Wherever the string "scene" appears in a line, extract that line.
•••••
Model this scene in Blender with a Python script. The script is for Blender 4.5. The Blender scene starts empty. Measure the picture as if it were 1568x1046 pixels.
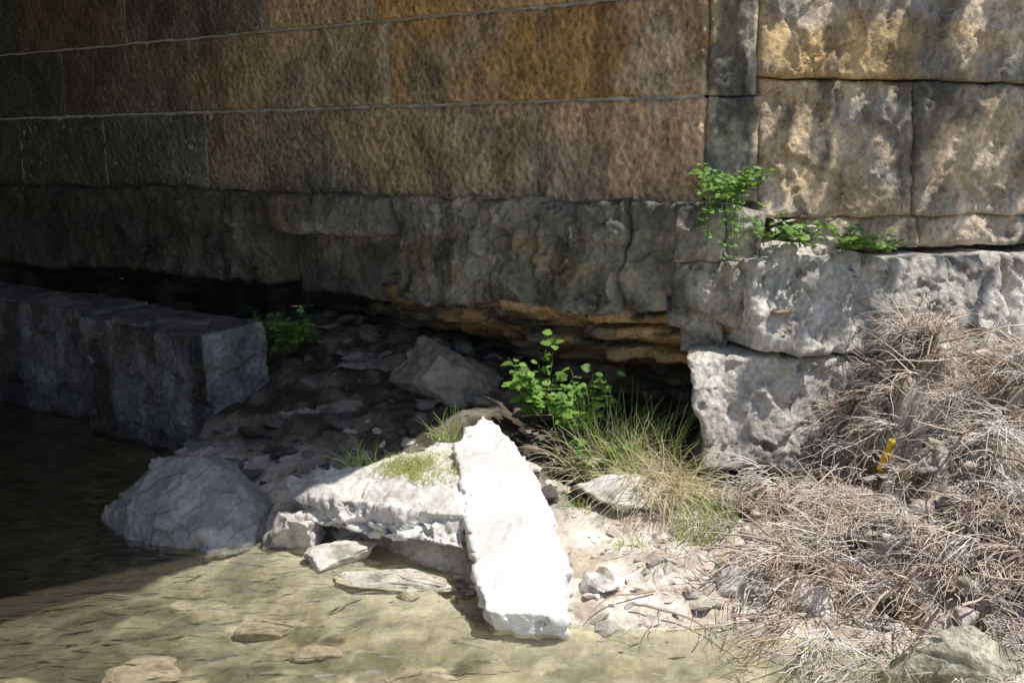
import bpy, bmesh, math, random
from mathutils import Vector, noise, Matrix
random.seed(7)
SC=bpy.context.scene
def N3(x,y,z): return noise.noise(Vector((x,y,z)))
def FR(x,y,z,o=4): return noise.fractal(Vector((x,y,z)),0.9,2.1,o)
def lerp(a,b,t): return a+(b-a)*t
def clamp(x,a=0.0,b=1.0): return max(a,min(b,x))
def sst(a,b,x):
    t=clamp((x-a)/(b-a)); return t*t*(3-2*t)
def mixc(a,b,t): return tuple(lerp(a[i],b[i],t) for i in range(3))
def mulc(a,k): return tuple(x*k for x in a)
def FAC(x,y,z,seed=0.0,tilt=.9,step=.5):
    """fractured-stone relief: every Voronoi cell is its own tilted facet"""
    p=Vector((x,y,z+seed)); c=noise.voronoi(p)[1][0]
    h=noise.cell_vector(c*7.13)
    q=p-c
    return (q.x*(h.x*2-1)+q.y*(h.y*2-1)+q.z*(h.z*2-1))*tilt+(h.y-.5)*step

# ---------------------------------------------------------------- materials
def stone_mat(name, fine=45.0, bump=0.5, dist=0.01, lo=0.62, hi=1.25, rough=0.9, pits=0.0, stretch=(1,1,1), spec=0.15, cav=0.0, rot=(0,0,0), vs=.9):
    m=bpy.data.materials.new(name); m.use_nodes=True
    nt=m.node_tree; n=nt.nodes; l=nt.links; n.clear()
    out=n.new('ShaderNodeOutputMaterial'); bs=n.new('ShaderNodeBsdfPrincipled')
    bs.inputs['Roughness'].default_value=rough
    bs.inputs['Specular IOR Level'].default_value=spec
    at=n.new('ShaderNodeAttribute'); at.attribute_name='Col'
    tc=n.new('ShaderNodeTexCoord'); mp=n.new('ShaderNodeMapping'); mp.inputs['Scale'].default_value=stretch; mp.inputs['Rotation'].default_value=rot
    l.new(tc.outputs['Object'],mp.inputs['Vector'])
    n1=n.new('ShaderNodeTexNoise'); n1.inputs['Scale'].default_value=fine; n1.inputs['Detail'].default_value=5; n1.inputs['Roughness'].default_value=0.75
    n2=n.new('ShaderNodeTexNoise'); n2.inputs['Scale'].default_value=fine*0.16; n2.inputs['Detail'].default_value=4
    l.new(mp.outputs[0],n1.inputs['Vector']); l.new(mp.outputs[0],n2.inputs['Vector'])
    ad=n.new('ShaderNodeMath'); ad.operation='ADD'; l.new(n1.outputs[0],ad.inputs[0]); l.new(n2.outputs[0],ad.inputs[1])
    mr=n.new('ShaderNodeMapRange'); mr.inputs['From Min'].default_value=0.75; mr.inputs['From Max'].default_value=1.25
    mr.inputs['To Min'].default_value=lo; mr.inputs['To Max'].default_value=hi
    l.new(ad.outputs[0],mr.inputs['Value'])
    fac=mr.outputs[0]; hgt=n1.outputs[0]
    if pits>0:
        vo=n.new('ShaderNodeTexVoronoi'); vo.inputs['Scale'].default_value=fine*vs
        ds=n.new('ShaderNodeVectorMath'); ds.operation='MULTIPLY_ADD'; l.new(n1.outputs[1],ds.inputs[0]); ds.inputs[1].default_value=(.03,.03,.03); l.new(mp.outputs[0],ds.inputs[2])
        l.new(ds.outputs[0],vo.inputs['Vector'])
        mm=n.new('ShaderNodeMath'); mm.operation='MULTIPLY_ADD'; l.new(vo.outputs['Distance'],mm.inputs[0]); mm.inputs[1].default_value=pits; l.new(hgt,mm.inputs[2])
        hgt=mm.outputs[0]
        if cav>0:
            cr=n.new('ShaderNodeMapRange'); cr.inputs['From Min'].default_value=.10; cr.inputs['From Max'].default_value=.55
            cr.inputs['To Min'].default_value=1-cav; cr.inputs['To Max'].default_value=1+cav*.5
            l.new(vo.outputs['Distance'],cr.inputs['Value'])
            ml=n.new('ShaderNodeMath'); ml.operation='MULTIPLY'; l.new(fac,ml.inputs[0]); l.new(cr.outputs[0],ml.inputs[1]); fac=ml.outputs[0]
    vm=n.new('ShaderNodeVectorMath'); vm.operation='SCALE'; l.new(at.outputs['Color'],vm.inputs[0]); l.new(fac,vm.inputs['Scale'])
    l.new(vm.outputs[0],bs.inputs['Base Color'])
    if bump>0:
        b=n.new('ShaderNodeBump'); b.inputs['Strength'].default_value=bump; b.inputs['Distance'].default_value=dist
        l.new(hgt,b.inputs['Height'])
        l.new(b.outputs[0],bs.inputs['Normal'])
    l.new(bs.outputs[0],out.inputs[0])
    return m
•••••
Result below »
Model this scene in Blender with a Python script. The script is for Blender 4.5. The Blender scene starts empty. Measure the picture as if it were 1568x1046 pixels.
SC=bpy.context.scene